Source - Alliance News

SDX Energy PLC on Friday said its annual revenue fell in 2022, due to increased operating costs and lower sales volumes.

SDX Energy is a London-based oil and gas company which operates in the Middle East and North Africa. Shares in the firm were down 27% at 5.25 pence each in London on Friday afternoon.

Net revenue was down 19% to $43.8 million in 2022 from $53.9 million the year prior.

This followed an increase in operating expenses of $10.5 million, up 33% from $9.7 million the year before.

The firm’s total sales volumes also fell to 4,898 barrels of oil equivalent per day from 5,886 boepd, as its netback per barrel of oil equivalent dropped to $18.59 from $20.54.

SDX Energy also noted the non-renewal of an expired customer contract in Morocco, lower production in the South Disouq project and one-off costs relating to one of its wells in Morocco.

The company’s pretax loss widened to $30.4 million from USD 17.1 million the year prior. Earnings before interest, tax, depreciation, amortization, and exploration expense dropped by 38% to $24.6 million from $40.0 million.

SDX Energy reported that its full-year net production was 3,723 boepd, which was ‘marginally ahead’ of its guidance of 3,480 to 3,795 boepd.

Looking ahead, SDX Energy said it is going into 2023 with a focus on delivering sustainable returns to shareholders by pursuing opportunities within and outside its portfolio.

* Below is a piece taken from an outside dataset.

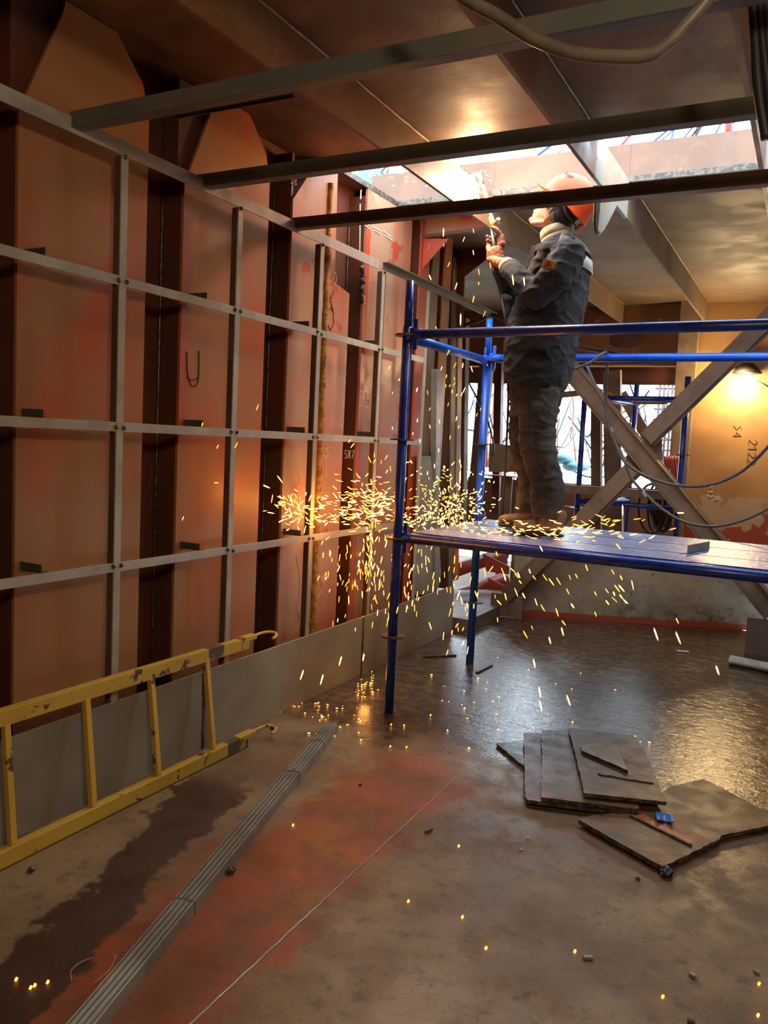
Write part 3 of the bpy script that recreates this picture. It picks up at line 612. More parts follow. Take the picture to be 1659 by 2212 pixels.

Interim Executive Chair Jay Bhattacherjee, said: ‘We are revaluating our standing in the wider energy sector and will consider all reasonable avenues, including transition fuels and alternative energies, to deliver long term sustainable returns to shareholders. The Company has great strengths, and I’m confident that we can rise to and overcome the challenges faced and return to growth.’